[Asterisk-Users] How to learn or teach VoIP QoE

Steve Underwood steveu at coppice.org
Tue Sep 19 10:41:31 MST 2006


Mojo with Horan & Company, LLC wrote:

> I've heard a MOS of 4.4 is ulaw/alaw, presumably like a local exchange 
> call through the pstn.
>
> testyourvoip.com tells me that the highest score available with G.729 
> is 4.2, which is pretty darn close to 4.4.

Alaw and ulaw are about 4.4. ulaw on a robbed bit trunk is about 4.3. 
G.729 is about 3.9. That doesn't sound like a big spread, but MOS tends 
to bunch them together. G.729 at 3.9 is pretty reasonable, while 
anything scoring 3.0 is bloody awful.

>
> I don't know why I think this (or why I've heard it (or if it's 
> right)) but I think gsm is 3.8?  Maybe someone can confirm or 
> disconfirm this.
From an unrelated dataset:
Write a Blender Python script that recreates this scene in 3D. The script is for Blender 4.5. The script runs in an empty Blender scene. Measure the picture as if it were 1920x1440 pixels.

This kinda seems like the codec my long distance 
> calls go out on but I'm not really sure.

3.8 sounds about right.

>
> http://www.testyourvoip.com/results.html?id=071GM0&result=0
> (one of my more POOR results) approximates about 2.75 for 'tin cans 
> and string', 3.2 for a crummy cell phone call, about 3.9 for a decent 
> cell call, 4.4 or so for 'like calling next door', and the mystical 
> 5.0 for 'better than being there'.
>
> I wonder if 16kHz wideband codecs would bring our voice-carrying 
> experiences into the 5.0 range?

Much of the reason ulaw/alaw is way below 5.0 is due to bandwidth 
limitations. 16kHz sampling gets much closer to 5.0 It takes more like 
32kHz sampling to actually reach 5.0, though.